Exercise objective — Take the data below and copy exactly the lines starting at the one with "Write a Blender" and finishing at the one with "COL = SC.collection", both included.

Working data —
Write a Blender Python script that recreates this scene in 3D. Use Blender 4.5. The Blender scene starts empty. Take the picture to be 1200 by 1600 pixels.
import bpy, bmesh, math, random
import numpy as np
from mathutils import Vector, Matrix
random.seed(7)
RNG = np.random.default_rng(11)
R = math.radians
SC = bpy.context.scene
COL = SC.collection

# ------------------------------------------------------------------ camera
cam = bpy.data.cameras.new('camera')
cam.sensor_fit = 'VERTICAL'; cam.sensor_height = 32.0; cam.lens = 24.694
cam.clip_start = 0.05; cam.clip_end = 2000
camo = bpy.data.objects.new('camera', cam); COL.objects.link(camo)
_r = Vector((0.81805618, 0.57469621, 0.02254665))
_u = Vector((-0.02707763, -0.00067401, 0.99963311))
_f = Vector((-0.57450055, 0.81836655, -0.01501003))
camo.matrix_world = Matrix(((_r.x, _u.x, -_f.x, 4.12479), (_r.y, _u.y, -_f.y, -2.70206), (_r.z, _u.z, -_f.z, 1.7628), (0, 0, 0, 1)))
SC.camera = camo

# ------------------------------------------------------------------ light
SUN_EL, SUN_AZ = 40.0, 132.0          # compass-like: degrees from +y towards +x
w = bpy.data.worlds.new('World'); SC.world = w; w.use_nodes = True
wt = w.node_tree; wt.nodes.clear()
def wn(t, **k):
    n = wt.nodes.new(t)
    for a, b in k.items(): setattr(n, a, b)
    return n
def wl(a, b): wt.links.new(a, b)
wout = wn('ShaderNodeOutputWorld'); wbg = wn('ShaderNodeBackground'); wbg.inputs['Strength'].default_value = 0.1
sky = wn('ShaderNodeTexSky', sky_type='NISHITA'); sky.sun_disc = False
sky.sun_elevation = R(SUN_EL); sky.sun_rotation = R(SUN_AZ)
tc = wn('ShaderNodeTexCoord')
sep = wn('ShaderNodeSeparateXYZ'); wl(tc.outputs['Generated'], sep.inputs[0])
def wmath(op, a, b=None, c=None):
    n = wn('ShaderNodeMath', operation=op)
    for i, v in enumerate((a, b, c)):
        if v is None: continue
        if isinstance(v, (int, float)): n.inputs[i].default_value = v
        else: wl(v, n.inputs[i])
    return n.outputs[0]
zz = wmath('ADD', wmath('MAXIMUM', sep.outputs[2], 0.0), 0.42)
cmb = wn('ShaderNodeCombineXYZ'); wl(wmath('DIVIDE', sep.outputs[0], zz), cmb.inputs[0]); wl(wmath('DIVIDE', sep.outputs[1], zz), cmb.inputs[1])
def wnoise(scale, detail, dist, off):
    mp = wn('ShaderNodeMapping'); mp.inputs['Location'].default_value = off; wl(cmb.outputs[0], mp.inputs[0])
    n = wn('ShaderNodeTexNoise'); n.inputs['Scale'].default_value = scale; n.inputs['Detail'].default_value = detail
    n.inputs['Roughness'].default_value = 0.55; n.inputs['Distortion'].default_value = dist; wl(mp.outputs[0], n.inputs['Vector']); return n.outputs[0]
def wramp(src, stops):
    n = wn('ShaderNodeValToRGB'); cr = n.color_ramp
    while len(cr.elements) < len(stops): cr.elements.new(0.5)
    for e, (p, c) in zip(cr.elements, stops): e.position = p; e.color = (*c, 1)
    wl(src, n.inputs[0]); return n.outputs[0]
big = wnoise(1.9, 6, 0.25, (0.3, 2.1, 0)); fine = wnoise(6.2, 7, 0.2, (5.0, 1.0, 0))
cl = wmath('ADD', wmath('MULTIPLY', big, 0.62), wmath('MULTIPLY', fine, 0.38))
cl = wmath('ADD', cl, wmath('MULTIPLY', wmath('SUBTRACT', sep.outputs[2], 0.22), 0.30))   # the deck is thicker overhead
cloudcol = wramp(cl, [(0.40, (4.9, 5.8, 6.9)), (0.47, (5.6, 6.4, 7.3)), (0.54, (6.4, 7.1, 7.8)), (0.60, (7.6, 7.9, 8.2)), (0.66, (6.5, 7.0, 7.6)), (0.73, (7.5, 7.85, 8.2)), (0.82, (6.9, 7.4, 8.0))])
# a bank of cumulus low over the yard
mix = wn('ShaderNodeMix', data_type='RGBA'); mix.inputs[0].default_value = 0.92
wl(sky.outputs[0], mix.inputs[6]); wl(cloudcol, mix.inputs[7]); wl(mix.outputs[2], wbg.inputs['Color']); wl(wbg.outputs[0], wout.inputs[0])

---

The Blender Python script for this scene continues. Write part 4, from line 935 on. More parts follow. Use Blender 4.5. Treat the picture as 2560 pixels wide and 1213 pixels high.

Full response —
Write a Blender Python script that recreates this scene in 3D. Use Blender 4.5. The Blender scene starts empty. Take the picture to be 1200 by 1600 pixels.
import bpy, bmesh, math, random
import numpy as np
from mathutils import Vector, Matrix
random.seed(7)
RNG = np.random.default_rng(11)
R = math.radians
SC = bpy.context.scene
COL = SC.collection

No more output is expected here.